Task requirements
Drop every picture, then transcribe the remaining data exactly.

Data shown

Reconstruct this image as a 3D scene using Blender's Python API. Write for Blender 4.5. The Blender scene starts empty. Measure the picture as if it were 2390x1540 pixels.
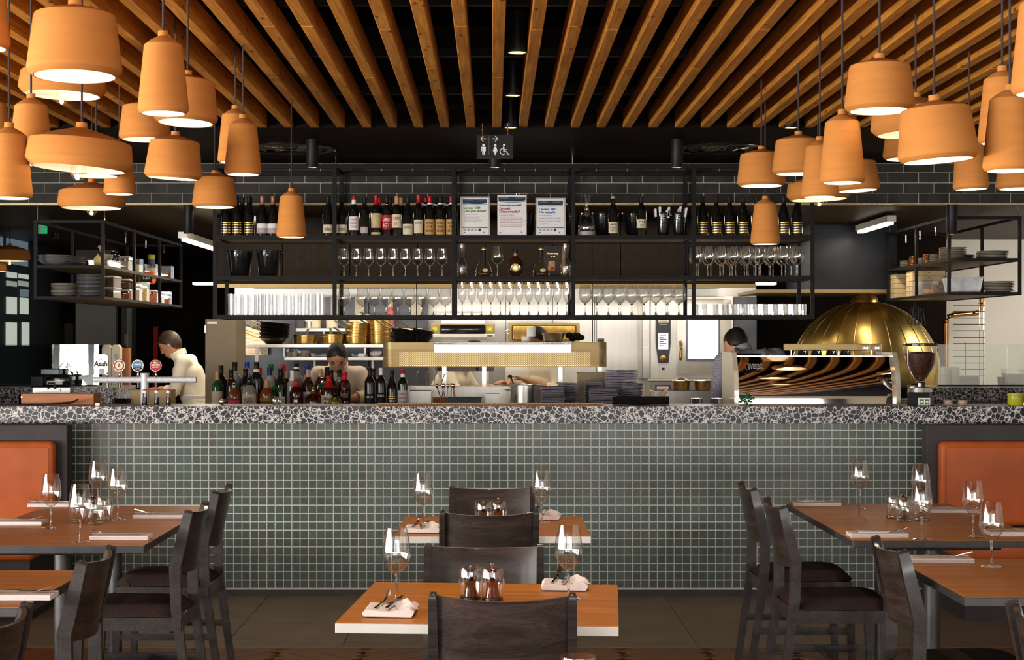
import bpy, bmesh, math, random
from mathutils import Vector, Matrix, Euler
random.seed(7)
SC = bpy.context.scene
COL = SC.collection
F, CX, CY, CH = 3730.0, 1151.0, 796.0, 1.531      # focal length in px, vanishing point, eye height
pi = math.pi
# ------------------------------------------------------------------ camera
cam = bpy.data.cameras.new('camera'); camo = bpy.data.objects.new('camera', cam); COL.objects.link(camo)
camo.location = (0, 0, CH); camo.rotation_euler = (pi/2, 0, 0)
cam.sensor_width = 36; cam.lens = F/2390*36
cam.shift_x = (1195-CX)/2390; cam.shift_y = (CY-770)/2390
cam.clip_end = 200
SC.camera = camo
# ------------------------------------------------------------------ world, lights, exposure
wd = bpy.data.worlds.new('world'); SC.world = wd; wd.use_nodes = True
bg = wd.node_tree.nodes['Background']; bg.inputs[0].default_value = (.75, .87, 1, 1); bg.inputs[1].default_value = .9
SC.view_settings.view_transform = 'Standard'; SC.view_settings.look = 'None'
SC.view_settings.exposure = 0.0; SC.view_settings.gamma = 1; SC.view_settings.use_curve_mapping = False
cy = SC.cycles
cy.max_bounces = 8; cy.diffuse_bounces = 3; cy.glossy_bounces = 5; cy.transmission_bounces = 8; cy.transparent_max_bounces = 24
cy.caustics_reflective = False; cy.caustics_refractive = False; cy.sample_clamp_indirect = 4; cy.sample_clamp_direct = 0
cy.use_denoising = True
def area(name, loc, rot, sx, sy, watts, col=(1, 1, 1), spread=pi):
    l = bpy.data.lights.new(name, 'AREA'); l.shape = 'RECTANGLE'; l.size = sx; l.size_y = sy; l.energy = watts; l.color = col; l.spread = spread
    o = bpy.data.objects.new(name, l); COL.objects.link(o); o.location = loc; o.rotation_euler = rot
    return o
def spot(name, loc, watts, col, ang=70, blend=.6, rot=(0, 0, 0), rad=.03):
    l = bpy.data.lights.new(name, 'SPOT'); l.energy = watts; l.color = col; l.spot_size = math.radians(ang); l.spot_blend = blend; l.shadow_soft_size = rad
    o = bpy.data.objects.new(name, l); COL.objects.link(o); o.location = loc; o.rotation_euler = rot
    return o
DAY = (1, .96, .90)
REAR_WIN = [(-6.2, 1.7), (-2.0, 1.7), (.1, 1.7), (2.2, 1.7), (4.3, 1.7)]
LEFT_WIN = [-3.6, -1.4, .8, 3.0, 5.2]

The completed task
Reconstruct this image as a 3D scene using Blender's Python API. Write for Blender 4.5. The Blender scene starts empty. Measure the picture as if it were 2390x1540 pixels.
import bpy, bmesh, math, random
from mathutils import Vector, Matrix, Euler
random.seed(7)
SC = bpy.context.scene
COL = SC.collection
F, CX, CY, CH = 3730.0, 1151.0, 796.0, 1.531      # focal length in px, vanishing point, eye height
pi = math.pi
# ------------------------------------------------------------------ camera
cam = bpy.data.cameras.new('camera'); camo = bpy.data.objects.new('camera', cam); COL.objects.link(camo)
camo.location = (0, 0, CH); camo.rotation_euler = (pi/2, 0, 0)
cam.sensor_width = 36; cam.lens = F/2390*36
cam.shift_x = (1195-CX)/2390; cam.shift_y = (CY-770)/2390
cam.clip_end = 200
SC.camera = camo
# ------------------------------------------------------------------ world, lights, exposure
wd = bpy.data.worlds.new('world'); SC.world = wd; wd.use_nodes = True
bg = wd.node_tree.nodes['Background']; bg.inputs[0].default_value = (.75, .87, 1, 1); bg.inputs[1].default_value = .9
SC.view_settings.view_transform = 'Standard'; SC.view_settings.look = 'None'
SC.view_settings.exposure = 0.0; SC.view_settings.gamma = 1; SC.view_settings.use_curve_mapping = False
cy = SC.cycles
cy.max_bounces = 8; cy.diffuse_bounces = 3; cy.glossy_bounces = 5; cy.transmission_bounces = 8; cy.transparent_max_bounces = 24
cy.caustics_reflective = False; cy.caustics_refractive = False; cy.sample_clamp_indirect = 4; cy.sample_clamp_direct = 0
cy.use_denoising = True
def area(name, loc, rot, sx, sy, watts, col=(1, 1, 1), spread=pi):
    l = bpy.data.lights.new(name, 'AREA'); l.shape = 'RECTANGLE'; l.size = sx; l.size_y = sy; l.energy = watts; l.color = col; l.spread = spread
    o = bpy.data.objects.new(name, l); COL.objects.link(o); o.location = loc; o.rotation_euler = rot
    return o
def spot(name, loc, watts, col, ang=70, blend=.6, rot=(0, 0, 0), rad=.03):
    l = bpy.data.lights.new(name, 'SPOT'); l.energy = watts; l.color = col; l.spot_size = math.radians(ang); l.spot_blend = blend; l.shadow_soft_size = rad
    o = bpy.data.objects.new(name, l); COL.objects.link(o); o.location = loc; o.rotation_euler = rot
    return o
DAY = (1, .96, .90)
REAR_WIN = [(-6.2, 1.7), (-2.0, 1.7), (.1, 1.7), (2.2, 1.7), (4.3, 1.7)]
LEFT_WIN = [-3.6, -1.4, .8, 3.0, 5.2]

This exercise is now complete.